**Set task:** Say how many lines include the word "that". Reply with nothing but the number.
--- Start Dataset ---
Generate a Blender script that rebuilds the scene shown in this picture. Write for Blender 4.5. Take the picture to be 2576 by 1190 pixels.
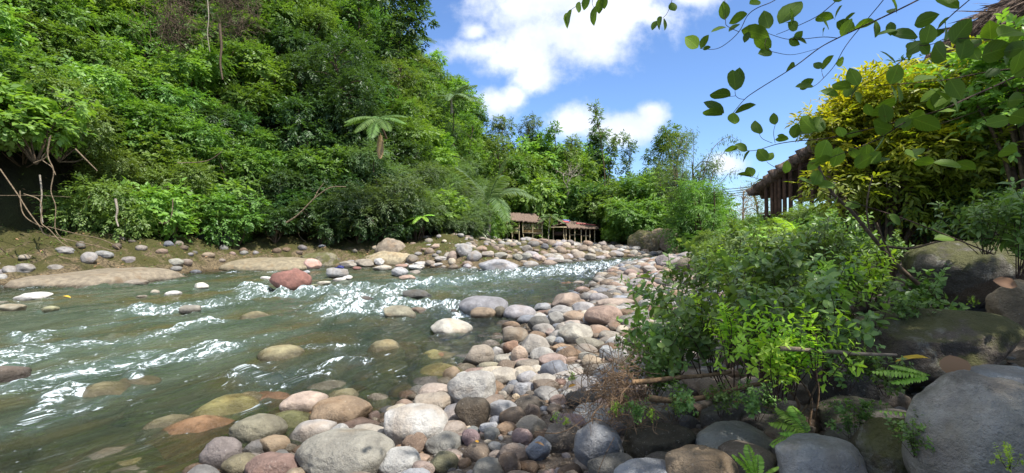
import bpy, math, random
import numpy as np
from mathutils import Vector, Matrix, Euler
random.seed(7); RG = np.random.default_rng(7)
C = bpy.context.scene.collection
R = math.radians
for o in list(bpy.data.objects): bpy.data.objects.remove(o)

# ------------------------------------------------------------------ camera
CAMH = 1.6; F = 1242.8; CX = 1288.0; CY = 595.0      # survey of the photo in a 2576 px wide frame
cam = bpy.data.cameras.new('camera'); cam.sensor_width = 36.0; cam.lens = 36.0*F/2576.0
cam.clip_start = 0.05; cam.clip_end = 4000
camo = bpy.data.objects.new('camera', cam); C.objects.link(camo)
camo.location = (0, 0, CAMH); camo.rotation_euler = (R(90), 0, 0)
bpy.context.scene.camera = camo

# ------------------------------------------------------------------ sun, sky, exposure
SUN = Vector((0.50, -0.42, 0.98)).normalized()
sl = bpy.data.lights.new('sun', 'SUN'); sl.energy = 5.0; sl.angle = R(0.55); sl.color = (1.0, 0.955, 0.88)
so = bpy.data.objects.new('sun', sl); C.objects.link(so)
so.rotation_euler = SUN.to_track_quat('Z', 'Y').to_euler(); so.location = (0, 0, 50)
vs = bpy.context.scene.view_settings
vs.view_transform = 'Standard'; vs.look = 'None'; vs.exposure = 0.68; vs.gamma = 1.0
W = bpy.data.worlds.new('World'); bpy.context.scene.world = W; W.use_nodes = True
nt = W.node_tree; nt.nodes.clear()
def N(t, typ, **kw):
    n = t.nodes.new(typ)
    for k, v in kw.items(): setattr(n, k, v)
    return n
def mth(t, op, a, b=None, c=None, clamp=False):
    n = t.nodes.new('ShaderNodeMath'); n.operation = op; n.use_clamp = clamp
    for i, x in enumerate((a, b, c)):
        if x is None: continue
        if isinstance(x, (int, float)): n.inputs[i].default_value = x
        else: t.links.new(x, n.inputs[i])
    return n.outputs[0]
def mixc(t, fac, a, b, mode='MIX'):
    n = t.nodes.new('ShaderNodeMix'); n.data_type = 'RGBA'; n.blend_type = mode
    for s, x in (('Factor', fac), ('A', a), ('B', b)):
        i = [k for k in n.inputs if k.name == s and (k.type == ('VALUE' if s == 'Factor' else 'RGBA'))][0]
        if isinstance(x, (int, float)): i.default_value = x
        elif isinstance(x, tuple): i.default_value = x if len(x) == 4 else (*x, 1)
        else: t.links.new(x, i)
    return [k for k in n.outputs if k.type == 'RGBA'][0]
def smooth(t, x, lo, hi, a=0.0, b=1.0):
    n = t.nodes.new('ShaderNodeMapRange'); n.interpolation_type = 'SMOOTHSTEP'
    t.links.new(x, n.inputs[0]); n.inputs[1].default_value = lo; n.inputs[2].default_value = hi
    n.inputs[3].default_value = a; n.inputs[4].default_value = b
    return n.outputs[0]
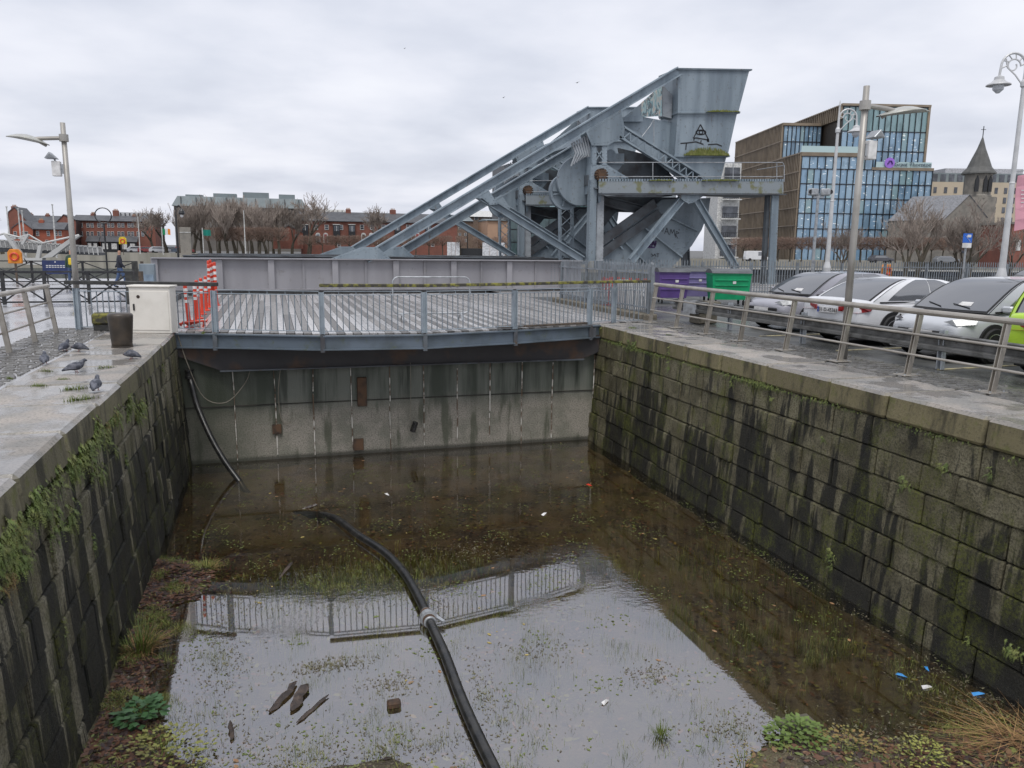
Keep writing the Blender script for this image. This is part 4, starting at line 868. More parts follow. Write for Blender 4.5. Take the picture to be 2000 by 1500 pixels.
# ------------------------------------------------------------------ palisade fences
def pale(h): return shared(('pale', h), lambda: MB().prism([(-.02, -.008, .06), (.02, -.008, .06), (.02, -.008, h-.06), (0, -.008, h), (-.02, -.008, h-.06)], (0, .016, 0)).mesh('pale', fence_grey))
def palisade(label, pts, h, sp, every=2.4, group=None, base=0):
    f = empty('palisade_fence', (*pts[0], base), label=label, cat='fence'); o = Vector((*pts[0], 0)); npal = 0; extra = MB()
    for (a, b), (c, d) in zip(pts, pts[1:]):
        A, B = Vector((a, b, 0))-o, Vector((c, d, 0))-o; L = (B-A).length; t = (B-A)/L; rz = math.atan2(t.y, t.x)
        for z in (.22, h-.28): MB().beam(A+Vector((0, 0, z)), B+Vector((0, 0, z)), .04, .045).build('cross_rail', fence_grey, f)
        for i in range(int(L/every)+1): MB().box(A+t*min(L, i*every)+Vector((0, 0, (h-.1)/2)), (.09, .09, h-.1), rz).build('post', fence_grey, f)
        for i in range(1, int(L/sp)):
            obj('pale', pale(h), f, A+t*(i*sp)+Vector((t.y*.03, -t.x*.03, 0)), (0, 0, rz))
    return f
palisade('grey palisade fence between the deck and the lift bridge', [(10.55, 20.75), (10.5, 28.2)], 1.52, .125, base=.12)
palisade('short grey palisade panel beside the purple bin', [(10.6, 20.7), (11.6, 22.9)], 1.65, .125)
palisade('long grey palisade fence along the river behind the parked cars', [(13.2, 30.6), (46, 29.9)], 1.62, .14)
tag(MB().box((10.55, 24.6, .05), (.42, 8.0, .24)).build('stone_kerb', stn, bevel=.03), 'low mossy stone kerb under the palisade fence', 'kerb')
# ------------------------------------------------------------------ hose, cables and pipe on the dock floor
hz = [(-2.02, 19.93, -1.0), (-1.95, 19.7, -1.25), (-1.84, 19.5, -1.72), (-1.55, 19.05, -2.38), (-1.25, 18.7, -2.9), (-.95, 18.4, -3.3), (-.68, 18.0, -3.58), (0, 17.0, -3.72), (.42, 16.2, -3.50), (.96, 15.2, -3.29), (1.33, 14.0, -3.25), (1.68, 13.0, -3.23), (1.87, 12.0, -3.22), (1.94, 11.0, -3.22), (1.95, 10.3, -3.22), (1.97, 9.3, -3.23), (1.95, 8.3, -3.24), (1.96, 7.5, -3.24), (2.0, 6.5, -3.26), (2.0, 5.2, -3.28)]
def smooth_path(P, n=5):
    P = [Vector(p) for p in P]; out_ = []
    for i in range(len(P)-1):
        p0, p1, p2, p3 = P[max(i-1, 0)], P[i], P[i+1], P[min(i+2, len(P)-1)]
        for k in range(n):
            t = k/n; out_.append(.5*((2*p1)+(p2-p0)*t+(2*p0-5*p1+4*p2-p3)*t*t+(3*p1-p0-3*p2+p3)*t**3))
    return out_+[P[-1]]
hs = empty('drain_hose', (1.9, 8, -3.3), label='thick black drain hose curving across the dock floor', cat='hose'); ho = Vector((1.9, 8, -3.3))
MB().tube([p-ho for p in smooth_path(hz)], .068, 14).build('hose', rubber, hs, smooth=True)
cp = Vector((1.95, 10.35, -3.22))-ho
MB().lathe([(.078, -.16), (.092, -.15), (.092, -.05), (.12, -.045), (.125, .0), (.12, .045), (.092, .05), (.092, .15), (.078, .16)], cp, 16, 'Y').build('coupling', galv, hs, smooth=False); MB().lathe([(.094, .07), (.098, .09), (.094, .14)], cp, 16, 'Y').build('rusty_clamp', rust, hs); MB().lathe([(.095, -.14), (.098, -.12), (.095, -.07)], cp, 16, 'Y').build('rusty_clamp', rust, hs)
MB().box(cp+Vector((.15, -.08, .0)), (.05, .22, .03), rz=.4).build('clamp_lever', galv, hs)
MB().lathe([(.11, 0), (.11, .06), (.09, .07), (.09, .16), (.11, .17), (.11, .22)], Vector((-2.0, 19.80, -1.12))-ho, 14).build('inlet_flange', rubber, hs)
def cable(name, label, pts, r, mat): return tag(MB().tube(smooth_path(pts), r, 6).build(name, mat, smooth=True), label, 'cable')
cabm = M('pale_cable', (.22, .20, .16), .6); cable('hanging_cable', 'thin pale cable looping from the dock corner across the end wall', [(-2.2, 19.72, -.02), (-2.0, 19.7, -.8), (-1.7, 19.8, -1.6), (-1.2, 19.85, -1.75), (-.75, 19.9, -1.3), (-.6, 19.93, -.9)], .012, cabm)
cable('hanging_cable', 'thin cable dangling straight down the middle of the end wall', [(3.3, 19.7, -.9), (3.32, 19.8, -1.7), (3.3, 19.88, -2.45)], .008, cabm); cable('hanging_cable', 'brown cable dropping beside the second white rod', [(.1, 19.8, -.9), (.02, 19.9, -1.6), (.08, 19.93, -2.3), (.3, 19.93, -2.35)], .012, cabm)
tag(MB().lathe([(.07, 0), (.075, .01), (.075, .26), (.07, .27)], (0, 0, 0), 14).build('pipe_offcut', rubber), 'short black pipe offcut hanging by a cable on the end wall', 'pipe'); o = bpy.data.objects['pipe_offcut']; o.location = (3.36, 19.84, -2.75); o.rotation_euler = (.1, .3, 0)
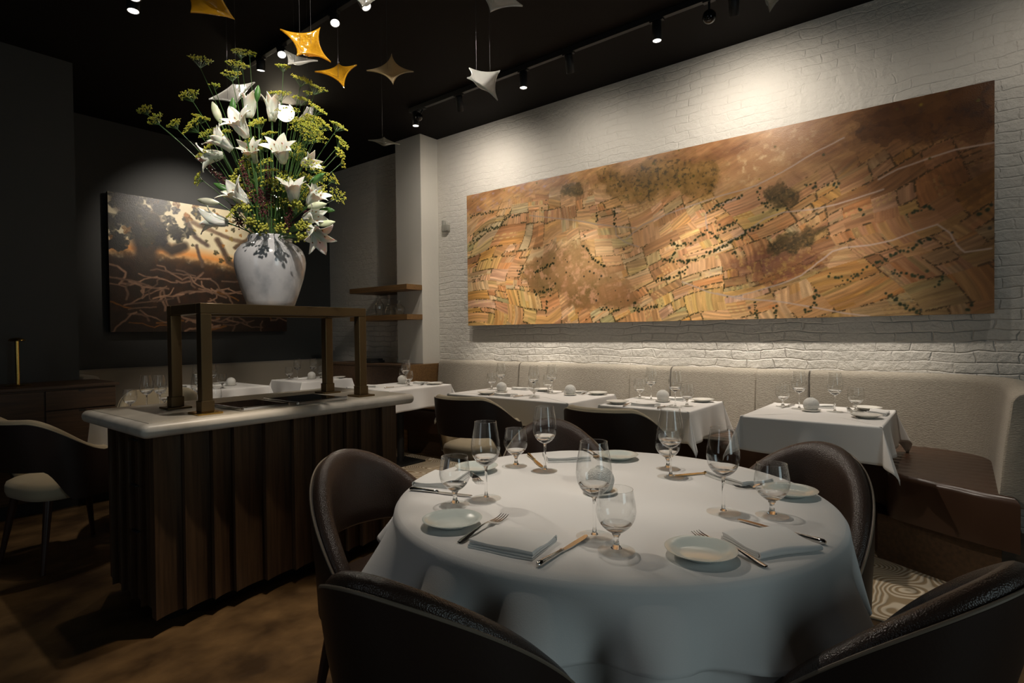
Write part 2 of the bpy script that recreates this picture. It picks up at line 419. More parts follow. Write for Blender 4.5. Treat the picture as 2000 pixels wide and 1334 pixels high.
--- End Dataset ---
**Answer to this task:** 2